For the first time, Congress has come to realize that picketing by labor unions is more than mere free speech. After hundreds of witnesses through years of congressional hearings have revealed the coercive effect of picketing, Congress finally has made an attempt to restrict certain kinds of picketing. At the same time, the new law makes it known that there is no attempt to interfere with peaceful, primary picketing that does not coerce the public or stop the employees of other employers from working. In two places in the new law, there are special sections devoted to picketing: Section 704 and Section 602.

How Does the New Law Deal with Picketing to Compel Union Recognition or Union Membership?

Section 704 (c) of the Landrum-Griffin Act creates a new unfair labor practice for unions. It adds a new section 8(b) (7) to the Taft-Hartley Act which is designed to restrict recognition and organizational picketing. In the past a standard technique of the professional unionist to increase union membership rolls has been to use a picket line. This would bring economic pressure upon an employer to make him coerce his employees into joining a union. When union officials know they can not win an election among the employees, they resort to economic blackmail. Thus the term "blackmail picketing".

Although there is no practical difference between recognition and organizational picketing, some courts have drawn a legal distinction between these two varieties of compulsion. In recognition picketing the admitted purpose of the picketing is to win a contract with the employer in which he agrees to recognize the union as the exclusive bargaining agent for his employees. The language of the picket signs, demands by union officials, and public statements by the union are part of the evidence that helps to prove the picketing is for recognition.

Organizational picketing is picketing to advertise the union. It is picketing for membership purposes. The signs may read: "Carpenters,

Join Our Union". The union boss is careful not to demand a contract or seek recognition as bargaining agent. This comes later.

Courts that make a distinction between recognition and organizational picketing have held that recognition picketing violates the employee's right to join or decline to join a labor union. They have held that organizational picketing does not have this effect. To those who face the problem in real life, there is no difference both are forms of coercion. (For legislative history see Senator Kennedy's remarks from page 16415 of the Congressional Record, quoted on page 158, the excerpt from House Conference Report on Sec. 704(c), page 159, and Senator Goldwater's statement, page 160.)
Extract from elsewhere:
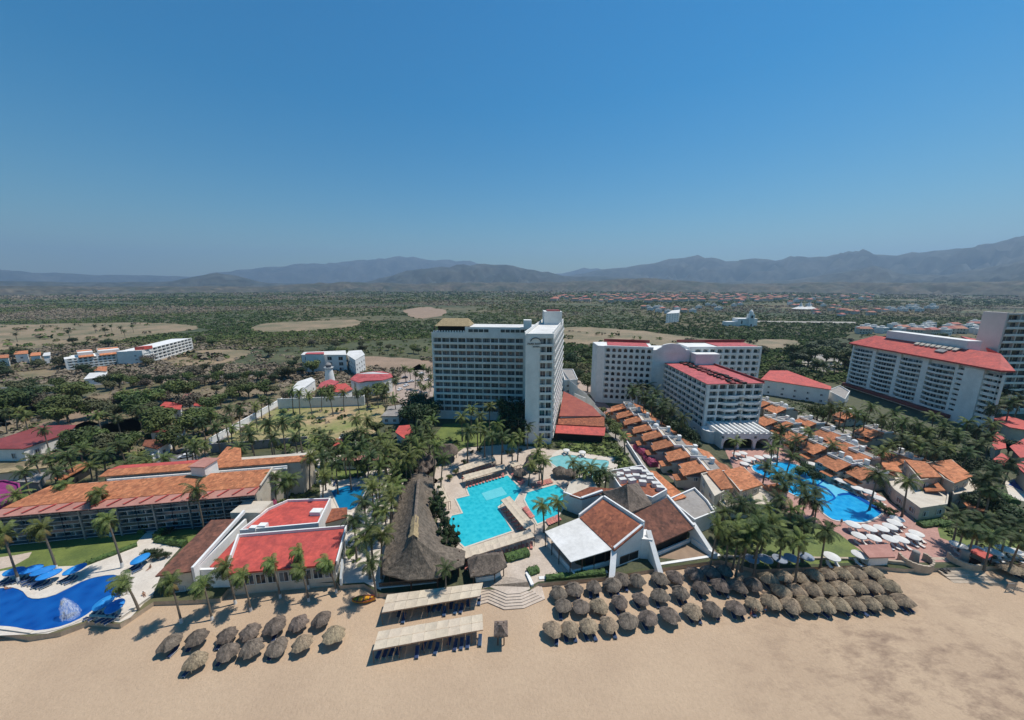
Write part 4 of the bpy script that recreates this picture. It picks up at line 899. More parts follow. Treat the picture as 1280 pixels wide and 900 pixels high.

What Is the Language of Section 8(b)(7)?

The new law attempts to limit coercive picketing by the following language:

(7) to picket or cause to be picketed, or threaten to picket or cause to be picketed, any employer where an object thereof is forcing or requiring an employer to recognize or bargain with a labor organization as the representative of his employee, or forcing or requiring the employees of an employer to accept or select such labor organization as their collective bargaining representative, unless such labor organization is currently certified as the representative of such employees.
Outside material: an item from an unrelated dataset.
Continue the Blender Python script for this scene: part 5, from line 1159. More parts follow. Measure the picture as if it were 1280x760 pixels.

The statute then sets out three occasions where picketing for the above purposes would be considered an unfair labor practice. The three

are:

(A) Where an employer has lawfully recognized another union and the question of representation may not be legally raised at this time. (For legislative history, see Senator Goldwater's statement, page 160; and Rep. Griffin's statement, page 162.)

(B) Where a Taft-Hartley Act Election has been held within the past 12 months. (For legislative history, see Rep. Roosevelt's statement, page 158; Senator Goldwater's statement, page 160; and Rep. Griffin's statement, page 162.)

(C) Where the picketing has been in progress for a reasonable time (not more than 30 days) and a petition for a representation election has not been filed with the National Labor Relations Board. When a petition is filed, the NLRB is required to direct an election regardless of whether the picketing union shows a substantial interest in the election. In such elections, the NLRB is to determine the appropriate bargaining unit for the employees. (For legislative history, see statements by Senator Goldwater, page 160, and Rep. Griffin, page 162.)

How Is Publicity Picketing Made an Exception?

Subparagraph (C) above carries an exception. It is designed to permit a limited form of organizational picketing that allows a union to continue picketing until an election is held so long as there is no interruption of transportation of goods or services by employees of other employers. In other words, the section is believed to mean that until an election is held and the NLRB certifies the results, a union may picket or use other forms of publicity to advise the public that the employer does not employ union members or have a union contract. The publicity and picketing is contingent on the fact that other employees do not refuse to work. (For legislative history see Senator Kennedy's statement from page 16413 of the Congressional Record on page 158. Also Senator Goldwater's statements, pages 160; and Rep. Griffin's statement, page 162.)

When Is Primary Picketing Permitted?

The new law in Section 704(a) maintains the principle that it is legal for a union to picket an employer with whom it has a dispute so long as it does not involve secondary or neutral employers. Union lobbyists fought hard to add a provision to permit "common situs" picketing. Such a provision would have removed all restrictions against unions picketing construction sites where numerous subcontractors are at work or retail stores which sell goods made by thousands of manufacturers.

In general, present law prohibits common situs picketing when the primary employer has a place of business in the vicinity which can be picketed and when his employees spend a portion of their time at that location.

In order to leave no doubt that it was the intention of Congress to preserve primary picketing, a proviso was added to the new Section 8(b)(4) (B) which reads: "Nothing contained in this clause (B) shall be construed to make unlawful, where not otherwise unlawful, any primary strike or primary picketing."

Section 8(b)(4)(B) is the heart of the anti-secondary boycott provision of Taft-Hartley. To be certain, however, that a court or the NLRB does not misinterpret the intent of Congress, the House Conference Report says it is not the purpose of the Congress to permit common situs or secondary picketing. (See page 145 and Senator Goldwater's statement, page 146.)